Oczywiście, dotyczy to tylko początków z początków...
Ale się nie zamartwiam. Naprawdę wierzę w teorię "dwóch połówek pomarańczy". Jeśli ktoś jest komuś przeznaczony, to się w końcu znajdzie.
Owszem taki człowiek się "sam znajdzie"... jednak moim zdaniem tylko w przypadku jeśli "poszukujący" będzie się właściwie zachowywał i wysyłał właściwe sygnały.
Nie można płakać, że nie można znalezc fajnego materiału na partnera/kę jeśli jednocześnie jest się częściowo zamkniętym na ludzi, stawia im sztuczne bariery albo (pozornie) epatuje wyniosłością czy zarozumialstwem. Należy oczywiście wspomnieć i podkreślić, że pozory mylą. Tylko zastanówmy się... jakie zdanie wyrobi sobie osoba wychodząca z inicjatywą i przełamująca nieśmiałość, jeśli zostanie potraktowana w powyższy sposób. Stereotyp księżniczki niestety nie wziął się w powietrza... podobnie jak kilka innych stereotypów dotyczących mężczyzn.
Moim zdaniem ludzie "sami się znajdują" tylko kiedy niejako im na to pozwalamy i pozwalamy również sobie na spotkanie ich.
Mówię otwarcie o tym, że chciałabym być w związku.(...)
Ale czy mam udawać, że nie czekam na miłość? Przecież ja jej pragnę, czuję, że jestem gotowa na bycie w związku.
Klasyka. Tylko co z tego, że jest się gotowym i się czeka... skoro jednocześnie ucina się w ten czy inny sposób wszystkie możliwości... czy to poprzez złe decyzje czy poprzez budowanie barier.
Gorzej, że o ile w wywiadzie potrafię się otworzyć, w normalnym życiu jestem wstydliwa. Zawsze tak miałam.
Kiedy byłam nastolatką, na ogół w relacjach z chłopakami zachowywałam się jak kumpela, brat łata. Ale wystarczyło, że pojawił się przystojniak, który okazywał mi zainteresowanie, w jednej chwili wycofywałam się i spinałam. To mi zostało.
Kolejna klasyka - zawodowo ma się to wyćwiczone ale w relacjach indywidualnych z ludzmi - nie. Kobiety często określają to mianem wycofywania się i spinania - męzczyzni bardzo często odczytują to jako brak zainteresowania i odpuszczają sobie. Ale to moje zdanie.

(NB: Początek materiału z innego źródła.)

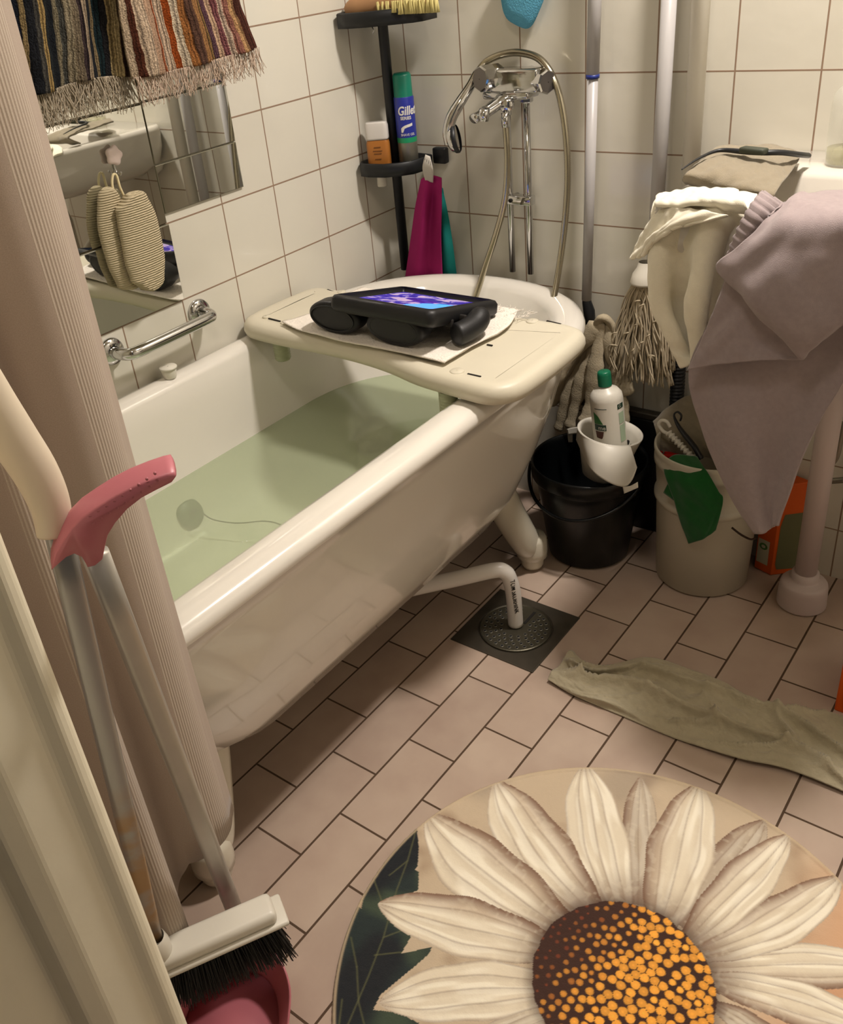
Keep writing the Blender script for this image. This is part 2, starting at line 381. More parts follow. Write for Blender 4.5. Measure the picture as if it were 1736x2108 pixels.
for rr, nn in ((.066, 26), (.0545, 21), (.043, 17), (.0315, 12)):
    for i in range(nn):
        a = 2 * PI * i / nn + rr * 40
        p = D0 + V((rr * math.cos(a), rr * math.sin(a), 0))
        if abs(p.x - D0.x + .0) < .016 and p.y > D0.y - .012 or (p - V((.6135, -.4974, 0))).length < .028: continue
        holes.lathe([(.0033, .0053), (.0001, .0052)], p, n=10); rims.lathe([(.0040, .0049), (.0037, .0056), (.0032, .0054)], p, n=10)
holes.done('hole', mat('drain_hole', '050505', .7), dr, smooth=False)['kind'] = 'stuff'
rims.done('hole_rim', M_steel, dr)['kind'] = 'stuff'
mb = MB(); mb.box((.6275, -.462, .0052), (.006, .045, .0012)); mb.done('slot', M_dark, dr, smooth=False)

# ================================================================ BATHTUB
TUBX = .33
def tubring(x0, x1, yb, yn, z, db, rn, n1=10, n2=44, n3=6):
    """right side, back half ellipse, left side, near end"""
    P = []; cx = (x0 + x1) / 2; hw = (x1 - x0) / 2
    for i in range(n1): P.append(V((x1, yn + rn + (yb - db - yn - rn) * i / n1, z)))
    for i in range(n2):
        a = PI * i / n2; c, s_ = math.cos(a), math.sin(a); e = .9
        P.append(V((cx + hw * math.copysign(abs(c) ** e, c), yb - db + db * abs(s_) ** e, z)))
    for i in range(n1): P.append(V((x0, yb - db + (yn + rn - yb + db) * i / n1, z)))
    for i in range(n3): a = PI + PI / 2 * i / n3; P.append(V((x0 + rn + rn * math.cos(a), yn + rn + rn * math.sin(a), z)))
    for i in range(n1): P.append(V((x0 + rn + (x1 - x0 - 2 * rn) * i / n1, yn, z)))
    for i in range(n3): a = -PI / 2 + PI / 2 * i / n3; P.append(V((x1 - rn + rn * math.cos(a), yn + rn + rn * math.sin(a), z)))
    return P
tub = empty('bathtub', (.33, -.8, 0), 'white enamelled bathtub on feet along the left wall, filled with water', 'bathtub')
R = [tubring(.24, .44, -.52, -1.10, .192, .08, .08), tubring(.17, .50, -.42, -1.20, .200, .12, .12), tubring(.13, .545, -.345, -1.265, .225, .16, .14),
     tubring(.10, .578, -.275, -1.33, .28, .20, .14), tubring(.075, .602, -.205, -1.39, .36, .24, .12), tubring(.055, .622, -.145, -1.44, .45, .27, .10), tubring(.035, .638, -.10, -1.49, .54, .30, .09),
     tubring(.03, .642, -.085, -1.505, .572, .31, .08), tubring(.012, .656, -.052, -1.54, .574, .33, .07), tubring(.006, .662, -.046, -1.546, .580, .335, .07),
     tubring(.004, .662, -.044, -1.548, .590, .335, .07), tubring(.006, .658, -.047, -1.546, .599, .335, .07), tubring(.014, .646, -.056, -1.535, .606, .33, .07), tubring(.024, .630, -.068, -1.52, .608, .32, .07),
     tubring(.040, .610, -.082, -1.505, .6065, .31, .07), tubring(.050, .600, -.094, -1.495, .602, .30, .07), tubring(.056, .594, -.104, -1.488, .592, .295, .07),
     tubring(.062, .588, -.125, -1.48, .55, .29, .07), tubring(.070, .578, -.175, -1.47, .48, .28, .08), tubring(.078, .568, -.225, -1.455, .42, .27, .09),
     tubring(.088, .556, -.275, -1.43, .365, .25, .11), tubring(.104, .540, -.325, -1.40, .325, .23, .12), tubring(.13, .515, -.37, -1.36, .298, .20, .13),
     tubring(.17, .48, -.43, -1.31, .285, .16, .12), tubring(.24, .42, -.52, -1.22, .280, .09, .08)]
mb = MB(); mb.rings(R, True, True); basin = mb.done('basin', M_enamel, tub)
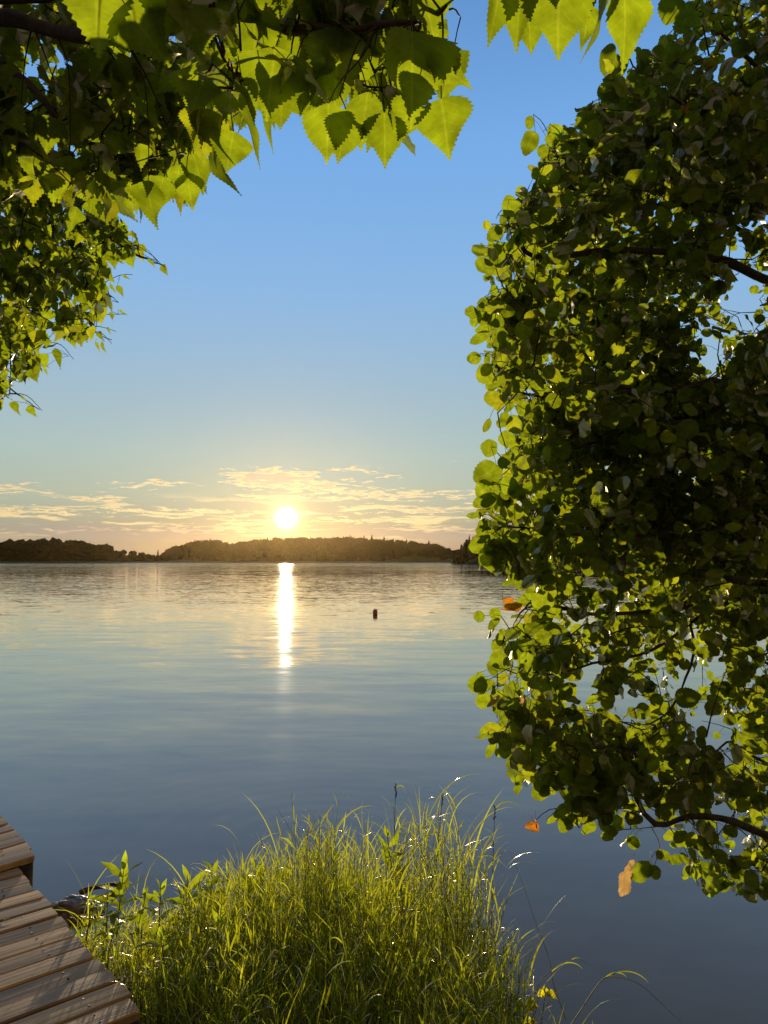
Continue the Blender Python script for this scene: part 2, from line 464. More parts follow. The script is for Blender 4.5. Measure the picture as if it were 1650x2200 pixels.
# faint rings spreading from the bank
rel = t.vm('SUBTRACT', pos, tuple(rp_near))
rd = t.vm('LENGTH', rel)
ring = t.m('MULTIPLY', t.m('SINE', t.m('MULTIPLY', rd, 30.0)), t.m('MULTIPLY', t.m('EXPONENT', t.m('MULTIPLY', rd, -0.9)), 0.012))
rv = t.vm('SCALE', t.node('ShaderNodeVectorMath', {'operation': 'NORMALIZE'}).outputs[0], scale=ring)
t.link(rel, rv.node.inputs[0].links[0].from_node.inputs[0])
tot = t.vm('ADD', tot, rv)
tx_, ty_, tz_ = t.sep(tot)
nv = t.node('ShaderNodeVectorMath', {'operation': 'NORMALIZE'}); t.link(t.xyz(tx_, ty_, 1.0), nv.inputs[0])
p = t.node('ShaderNodeBsdfPrincipled', Roughness=0.03, IOR=1.33)
for k_, v_ in (('Coat Weight', 1.0), ('Coat IOR', 1.21), ('Coat Roughness', 0.03)): p.inputs[k_].default_value = v_
t.link(nv.outputs[0], p.inputs['Coat Normal'])
p.inputs['Base Color'].default_value = (.135, .080, .010, 1); p.inputs['Specular Tint'].default_value = (1, .5, .10, 1)
t.link(nv.outputs[0], p.inputs['Normal'])
t.link(p.outputs[0], out.inputs[0])
M_WATER = m

# ------------------------------------------------------------------ setting: water, bank, far shore
g = Geo()
g.add([(-1500, -1500, 0), (1500, -1500, 0), (1500, 1500, 0), (-1500, 1500, 0)], np.array([[0, 1, 2, 3]]))
tag(g.build('water', M_WATER), kind='structure')

nx, ny = 160, 150
gx, gy = np.meshgrid(np.linspace(-9, 9, nx), np.linspace(-12, 6, ny))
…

Ale przyznaję, że raz na jakiś czas samotność dopada mnie bez okazji i znienacka. Wtedy się zatrzymuję, zastanawiam: "ile to jeszcze potrwa?".
Pewnego razu uczeń zapytał mistrza: "Jak długo trzeba oczekiwać na zmiany?"
Mistrz odpowiedział: "Jak chcesz oczekiwać - to długo!"
Niestety dotychczas nie znalazłem podobnego artykułu w którym byłoby opisanych kilku męskich "singli" więc nie mogę się do tematu odnieść bardzo wymiernie. Jeśli ktoś zna taki o proszę o namiar albo wypowiedz w temacie.
Tyle na dobry początek... tytułem pilotażowego postu. Jestem ciekaw Waszych MERYTORYCZNYCH i kulturalnych opinii/sugestii.
Forumowym frustratom/tkom podziękuję na wstępie bo nie interesuje mnie słuchanie czyichś przytyków. Założyłem ten temat z chęci rozpoczęcia ciekawego i merytorycznego dialogu, może co niektórzy przy odrobinie wyciągną z niego coś co uznają za praktyczne.
Zapraszam więc do dyskusji... tych, którzy mają coś ciekawego do powiedzenia i jednocześnie nie brak im odwagi by to ubrać w słowa!